Não há o que botar um defeito sequer na interpretação de Fernanda Montenegro na peça "Viver em tempos mortos" onde ela dá voz à fascinante Simone De Beauvoir.
Como a perfeição é linda de se ver e de se sentir! E a percepção do perfeito é igualmente sublime.
As duas, Fernanda e Simone, impressionam em igual intensidade. A primeira, diva, sacramentada em seu altar, o palco. A segunda, liberta e libertina. Revolucionou na coragem em levar a vida segundo sua própria vontade. Filosofou sobre o amor, o sexo, sobre a condição feminina, rompeu com a regra. Foi fiel a ninguém menos do que ela mesma.

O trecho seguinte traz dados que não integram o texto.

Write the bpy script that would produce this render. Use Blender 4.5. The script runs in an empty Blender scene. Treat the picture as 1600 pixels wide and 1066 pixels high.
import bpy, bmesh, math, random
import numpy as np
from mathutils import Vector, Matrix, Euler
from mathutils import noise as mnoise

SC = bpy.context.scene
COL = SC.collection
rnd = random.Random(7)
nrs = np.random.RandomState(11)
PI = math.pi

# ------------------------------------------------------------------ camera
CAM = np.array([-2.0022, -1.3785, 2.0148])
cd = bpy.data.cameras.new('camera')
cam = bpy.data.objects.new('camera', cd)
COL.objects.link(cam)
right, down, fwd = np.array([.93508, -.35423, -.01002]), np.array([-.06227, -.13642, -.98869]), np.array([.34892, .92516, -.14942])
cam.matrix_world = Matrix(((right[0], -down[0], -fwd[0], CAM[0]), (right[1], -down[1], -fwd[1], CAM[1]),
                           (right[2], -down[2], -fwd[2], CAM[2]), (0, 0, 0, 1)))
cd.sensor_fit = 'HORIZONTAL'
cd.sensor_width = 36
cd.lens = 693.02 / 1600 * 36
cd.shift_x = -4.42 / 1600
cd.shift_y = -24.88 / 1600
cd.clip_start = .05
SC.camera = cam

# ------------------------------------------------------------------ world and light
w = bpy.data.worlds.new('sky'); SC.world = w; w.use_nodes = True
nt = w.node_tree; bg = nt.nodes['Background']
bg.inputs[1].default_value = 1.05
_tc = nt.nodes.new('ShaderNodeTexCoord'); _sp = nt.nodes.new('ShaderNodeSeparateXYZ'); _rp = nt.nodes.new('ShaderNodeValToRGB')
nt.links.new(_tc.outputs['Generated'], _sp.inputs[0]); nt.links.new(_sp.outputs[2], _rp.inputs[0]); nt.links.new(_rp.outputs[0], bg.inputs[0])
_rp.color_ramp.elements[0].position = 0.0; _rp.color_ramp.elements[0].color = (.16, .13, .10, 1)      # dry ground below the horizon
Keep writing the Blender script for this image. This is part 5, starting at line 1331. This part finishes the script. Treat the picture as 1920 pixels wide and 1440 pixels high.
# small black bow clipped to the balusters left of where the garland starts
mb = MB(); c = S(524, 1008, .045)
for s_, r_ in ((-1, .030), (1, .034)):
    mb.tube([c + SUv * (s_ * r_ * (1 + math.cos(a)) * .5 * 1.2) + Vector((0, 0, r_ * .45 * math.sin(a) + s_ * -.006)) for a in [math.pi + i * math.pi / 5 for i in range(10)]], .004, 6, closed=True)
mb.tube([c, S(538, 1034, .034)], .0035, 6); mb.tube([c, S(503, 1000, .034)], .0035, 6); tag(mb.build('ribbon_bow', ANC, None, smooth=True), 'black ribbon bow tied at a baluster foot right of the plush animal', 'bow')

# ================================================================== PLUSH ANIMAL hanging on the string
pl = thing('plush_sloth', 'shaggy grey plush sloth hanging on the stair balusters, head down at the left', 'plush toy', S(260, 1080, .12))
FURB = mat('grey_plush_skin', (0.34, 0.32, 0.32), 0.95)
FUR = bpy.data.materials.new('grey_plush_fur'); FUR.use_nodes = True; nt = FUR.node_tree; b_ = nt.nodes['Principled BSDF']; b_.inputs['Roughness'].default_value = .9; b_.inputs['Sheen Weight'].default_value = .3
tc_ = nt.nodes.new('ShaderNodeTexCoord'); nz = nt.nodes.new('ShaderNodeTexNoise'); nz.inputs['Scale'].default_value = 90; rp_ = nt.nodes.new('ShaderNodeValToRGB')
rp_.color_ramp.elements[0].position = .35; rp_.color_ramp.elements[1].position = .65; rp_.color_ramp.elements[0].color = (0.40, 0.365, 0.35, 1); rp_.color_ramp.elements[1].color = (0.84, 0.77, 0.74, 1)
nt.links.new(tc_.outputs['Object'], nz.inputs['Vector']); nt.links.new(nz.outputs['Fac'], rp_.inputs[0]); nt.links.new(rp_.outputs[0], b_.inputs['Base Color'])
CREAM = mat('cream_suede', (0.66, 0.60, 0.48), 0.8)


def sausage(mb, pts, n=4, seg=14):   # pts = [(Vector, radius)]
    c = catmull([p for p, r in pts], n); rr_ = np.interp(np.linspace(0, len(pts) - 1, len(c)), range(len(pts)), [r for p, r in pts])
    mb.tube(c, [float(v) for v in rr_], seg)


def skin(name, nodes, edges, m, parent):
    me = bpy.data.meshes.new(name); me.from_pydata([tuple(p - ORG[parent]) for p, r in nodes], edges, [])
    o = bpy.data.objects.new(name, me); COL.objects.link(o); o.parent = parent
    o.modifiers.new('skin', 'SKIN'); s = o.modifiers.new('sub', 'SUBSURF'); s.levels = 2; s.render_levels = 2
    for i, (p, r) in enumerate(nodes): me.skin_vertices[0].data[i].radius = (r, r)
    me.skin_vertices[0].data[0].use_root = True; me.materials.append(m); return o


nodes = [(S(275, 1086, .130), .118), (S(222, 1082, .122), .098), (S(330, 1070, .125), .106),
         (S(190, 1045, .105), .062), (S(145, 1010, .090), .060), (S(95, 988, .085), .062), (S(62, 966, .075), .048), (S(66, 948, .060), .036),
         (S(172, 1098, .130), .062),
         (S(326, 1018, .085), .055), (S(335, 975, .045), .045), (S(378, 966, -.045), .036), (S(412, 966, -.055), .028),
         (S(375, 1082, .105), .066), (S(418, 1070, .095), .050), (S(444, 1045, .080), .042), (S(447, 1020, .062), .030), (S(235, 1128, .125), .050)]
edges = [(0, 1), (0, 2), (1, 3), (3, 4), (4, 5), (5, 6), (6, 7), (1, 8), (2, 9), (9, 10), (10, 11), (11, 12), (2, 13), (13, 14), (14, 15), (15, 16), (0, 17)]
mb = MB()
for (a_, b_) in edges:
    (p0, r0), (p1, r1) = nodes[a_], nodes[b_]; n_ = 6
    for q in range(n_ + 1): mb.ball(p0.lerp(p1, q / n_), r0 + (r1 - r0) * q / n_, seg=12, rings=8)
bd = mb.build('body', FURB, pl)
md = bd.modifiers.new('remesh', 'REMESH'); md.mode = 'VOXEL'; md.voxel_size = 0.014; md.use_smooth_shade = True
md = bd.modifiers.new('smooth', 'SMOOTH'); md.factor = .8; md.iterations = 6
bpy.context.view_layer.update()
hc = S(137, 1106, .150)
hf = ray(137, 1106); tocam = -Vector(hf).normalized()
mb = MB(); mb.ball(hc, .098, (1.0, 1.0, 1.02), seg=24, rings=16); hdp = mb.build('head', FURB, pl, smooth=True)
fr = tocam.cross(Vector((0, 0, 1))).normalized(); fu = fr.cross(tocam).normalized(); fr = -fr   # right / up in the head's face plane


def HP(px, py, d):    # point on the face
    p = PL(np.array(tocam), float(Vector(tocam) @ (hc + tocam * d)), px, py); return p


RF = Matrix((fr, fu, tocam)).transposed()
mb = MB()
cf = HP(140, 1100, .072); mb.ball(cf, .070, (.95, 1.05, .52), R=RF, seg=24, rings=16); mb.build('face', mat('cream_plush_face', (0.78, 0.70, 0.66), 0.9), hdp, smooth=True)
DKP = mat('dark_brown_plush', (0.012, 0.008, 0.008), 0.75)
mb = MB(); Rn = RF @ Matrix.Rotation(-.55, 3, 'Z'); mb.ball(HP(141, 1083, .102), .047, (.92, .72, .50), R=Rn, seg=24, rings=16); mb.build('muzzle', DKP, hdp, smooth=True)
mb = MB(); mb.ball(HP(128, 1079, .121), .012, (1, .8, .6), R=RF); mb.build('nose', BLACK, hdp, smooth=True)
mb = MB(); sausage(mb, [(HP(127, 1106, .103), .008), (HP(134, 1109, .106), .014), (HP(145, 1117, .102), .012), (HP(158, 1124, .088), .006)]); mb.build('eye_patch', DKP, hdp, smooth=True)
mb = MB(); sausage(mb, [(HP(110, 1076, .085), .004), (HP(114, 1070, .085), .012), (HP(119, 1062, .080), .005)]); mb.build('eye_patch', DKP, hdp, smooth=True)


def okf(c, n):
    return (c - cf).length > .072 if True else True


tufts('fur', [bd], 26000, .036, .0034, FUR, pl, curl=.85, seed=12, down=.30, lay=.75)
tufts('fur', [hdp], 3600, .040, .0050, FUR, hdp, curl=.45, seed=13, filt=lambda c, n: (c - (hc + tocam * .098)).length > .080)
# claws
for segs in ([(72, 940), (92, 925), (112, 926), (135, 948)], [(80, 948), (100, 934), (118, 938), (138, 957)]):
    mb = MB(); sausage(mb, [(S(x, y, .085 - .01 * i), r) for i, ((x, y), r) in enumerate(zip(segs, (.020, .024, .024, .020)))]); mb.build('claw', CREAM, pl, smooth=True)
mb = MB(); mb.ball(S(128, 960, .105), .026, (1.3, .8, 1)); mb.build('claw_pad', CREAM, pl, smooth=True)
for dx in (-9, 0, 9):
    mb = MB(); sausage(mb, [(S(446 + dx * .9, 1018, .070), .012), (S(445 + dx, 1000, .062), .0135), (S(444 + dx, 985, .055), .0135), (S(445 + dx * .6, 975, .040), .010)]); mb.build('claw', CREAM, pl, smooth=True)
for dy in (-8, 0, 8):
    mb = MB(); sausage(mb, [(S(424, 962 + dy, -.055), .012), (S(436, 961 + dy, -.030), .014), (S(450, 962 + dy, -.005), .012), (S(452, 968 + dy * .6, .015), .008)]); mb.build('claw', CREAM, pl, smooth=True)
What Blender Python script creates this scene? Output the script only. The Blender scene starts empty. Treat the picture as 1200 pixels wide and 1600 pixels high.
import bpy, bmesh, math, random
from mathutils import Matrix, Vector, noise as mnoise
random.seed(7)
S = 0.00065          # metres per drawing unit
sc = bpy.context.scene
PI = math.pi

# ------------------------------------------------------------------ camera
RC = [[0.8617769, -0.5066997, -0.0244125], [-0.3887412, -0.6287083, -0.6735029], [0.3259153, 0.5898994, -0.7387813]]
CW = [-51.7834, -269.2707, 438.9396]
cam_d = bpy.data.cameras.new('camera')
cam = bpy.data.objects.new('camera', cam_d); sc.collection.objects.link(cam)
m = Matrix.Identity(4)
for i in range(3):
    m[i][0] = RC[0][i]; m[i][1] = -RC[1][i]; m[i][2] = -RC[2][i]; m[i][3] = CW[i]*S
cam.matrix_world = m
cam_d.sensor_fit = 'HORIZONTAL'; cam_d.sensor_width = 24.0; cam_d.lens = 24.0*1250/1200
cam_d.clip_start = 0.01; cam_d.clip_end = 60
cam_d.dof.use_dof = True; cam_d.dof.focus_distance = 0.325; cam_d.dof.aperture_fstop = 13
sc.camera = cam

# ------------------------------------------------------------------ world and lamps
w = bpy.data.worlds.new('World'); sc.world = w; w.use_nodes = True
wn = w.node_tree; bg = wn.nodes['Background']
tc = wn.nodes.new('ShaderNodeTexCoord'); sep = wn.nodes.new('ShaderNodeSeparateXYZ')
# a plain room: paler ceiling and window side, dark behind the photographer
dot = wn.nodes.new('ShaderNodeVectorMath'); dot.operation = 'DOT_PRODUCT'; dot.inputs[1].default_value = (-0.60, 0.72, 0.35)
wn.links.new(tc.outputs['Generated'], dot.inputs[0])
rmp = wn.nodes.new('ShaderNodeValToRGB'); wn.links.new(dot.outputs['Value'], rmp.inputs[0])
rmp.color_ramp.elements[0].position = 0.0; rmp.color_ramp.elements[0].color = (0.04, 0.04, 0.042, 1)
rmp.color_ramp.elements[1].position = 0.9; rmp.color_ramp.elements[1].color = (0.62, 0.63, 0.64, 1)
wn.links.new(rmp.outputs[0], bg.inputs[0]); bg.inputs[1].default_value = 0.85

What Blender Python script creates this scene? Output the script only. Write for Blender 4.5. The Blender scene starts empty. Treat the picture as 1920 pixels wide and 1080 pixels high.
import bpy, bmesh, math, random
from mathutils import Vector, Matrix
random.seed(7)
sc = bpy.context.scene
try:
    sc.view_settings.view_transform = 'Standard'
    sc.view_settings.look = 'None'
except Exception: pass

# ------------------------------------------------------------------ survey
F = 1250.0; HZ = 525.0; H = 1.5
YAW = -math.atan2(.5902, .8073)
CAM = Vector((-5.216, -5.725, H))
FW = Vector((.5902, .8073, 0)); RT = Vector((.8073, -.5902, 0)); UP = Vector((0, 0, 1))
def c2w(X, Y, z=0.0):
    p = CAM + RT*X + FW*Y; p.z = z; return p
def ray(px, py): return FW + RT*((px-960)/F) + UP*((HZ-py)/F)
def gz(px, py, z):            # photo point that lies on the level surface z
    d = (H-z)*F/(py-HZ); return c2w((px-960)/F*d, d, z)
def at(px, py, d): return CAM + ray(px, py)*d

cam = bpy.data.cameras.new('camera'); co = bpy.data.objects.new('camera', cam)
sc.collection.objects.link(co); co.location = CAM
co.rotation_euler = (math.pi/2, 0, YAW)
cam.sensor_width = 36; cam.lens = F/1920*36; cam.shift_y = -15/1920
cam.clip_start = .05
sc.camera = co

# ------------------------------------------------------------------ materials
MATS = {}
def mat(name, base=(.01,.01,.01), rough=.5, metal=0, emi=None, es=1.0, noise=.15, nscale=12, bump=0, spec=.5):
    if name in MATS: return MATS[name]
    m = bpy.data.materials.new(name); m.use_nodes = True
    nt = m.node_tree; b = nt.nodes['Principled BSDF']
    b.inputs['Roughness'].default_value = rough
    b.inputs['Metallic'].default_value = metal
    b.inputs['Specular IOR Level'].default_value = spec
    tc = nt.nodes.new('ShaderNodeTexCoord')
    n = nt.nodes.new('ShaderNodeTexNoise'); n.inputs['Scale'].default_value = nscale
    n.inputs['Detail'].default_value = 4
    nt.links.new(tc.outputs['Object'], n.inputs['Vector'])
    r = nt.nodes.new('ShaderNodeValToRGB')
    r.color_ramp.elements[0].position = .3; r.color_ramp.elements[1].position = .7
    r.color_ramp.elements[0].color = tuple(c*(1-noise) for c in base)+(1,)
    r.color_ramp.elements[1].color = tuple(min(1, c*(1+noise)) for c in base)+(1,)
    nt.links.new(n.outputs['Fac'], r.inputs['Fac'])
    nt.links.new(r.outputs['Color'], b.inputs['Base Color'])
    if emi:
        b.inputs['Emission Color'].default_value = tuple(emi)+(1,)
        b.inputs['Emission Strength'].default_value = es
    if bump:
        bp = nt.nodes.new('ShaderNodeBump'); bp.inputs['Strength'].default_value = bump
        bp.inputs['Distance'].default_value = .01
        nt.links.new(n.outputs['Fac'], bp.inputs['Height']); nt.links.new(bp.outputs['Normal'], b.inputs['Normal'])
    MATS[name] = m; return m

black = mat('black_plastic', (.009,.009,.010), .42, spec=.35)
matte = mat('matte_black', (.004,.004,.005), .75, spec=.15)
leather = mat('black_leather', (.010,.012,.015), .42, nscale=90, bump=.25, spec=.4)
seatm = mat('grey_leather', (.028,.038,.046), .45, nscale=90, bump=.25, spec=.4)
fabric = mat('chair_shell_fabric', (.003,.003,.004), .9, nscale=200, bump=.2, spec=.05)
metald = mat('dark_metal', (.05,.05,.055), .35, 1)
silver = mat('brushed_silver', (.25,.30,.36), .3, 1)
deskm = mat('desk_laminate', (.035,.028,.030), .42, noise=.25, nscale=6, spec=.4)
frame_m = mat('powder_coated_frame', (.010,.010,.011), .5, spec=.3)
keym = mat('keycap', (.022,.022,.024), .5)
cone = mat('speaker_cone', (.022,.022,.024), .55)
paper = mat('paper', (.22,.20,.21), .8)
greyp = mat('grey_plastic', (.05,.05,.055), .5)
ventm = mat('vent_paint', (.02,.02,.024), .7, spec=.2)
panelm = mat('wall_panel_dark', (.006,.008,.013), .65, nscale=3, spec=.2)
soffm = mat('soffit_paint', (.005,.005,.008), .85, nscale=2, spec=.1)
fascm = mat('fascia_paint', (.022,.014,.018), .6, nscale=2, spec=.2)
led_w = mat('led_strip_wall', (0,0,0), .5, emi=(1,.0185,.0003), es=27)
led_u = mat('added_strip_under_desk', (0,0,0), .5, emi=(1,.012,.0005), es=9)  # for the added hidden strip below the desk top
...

Para mim, que tenta entender as relações humanas com o sexo, conhecer um pouco sobre Simone, foi, no mínimo, interessante. Ela e Sartre mantiveram um relacionamento para a vida toda, onde o amor e a admiração mútua eram peças fundamentais. Numa comunhão, raramente vista entre um homem e uma mulher. No entanto, o relacionamento deles só teve sexo por um curto período. Ele perdeu o interesse. Ela não se abalou, continuaram juntos, cada um com a sua porção de liberdade. Organizavam orgias para a satisfação de ambos e compartilhavam o prazer. Ciúmes? Sentimento de posse? Tiveram vários casos. Simone era tranquilamente bissexual, apesar de preferir os homens. Dava vazão ao seu desejo. Simples assim. No entanto ela fala muito de solidão também. Quem escolhe ser livre tem que saber lidar com a solidão. E fala sobre o acaso, sobre não termos o real controle sobre nada. Porém nos escravizamos para ter a sensação de controle de nossas vidas. Profundo, com uma filósofa tem que ser.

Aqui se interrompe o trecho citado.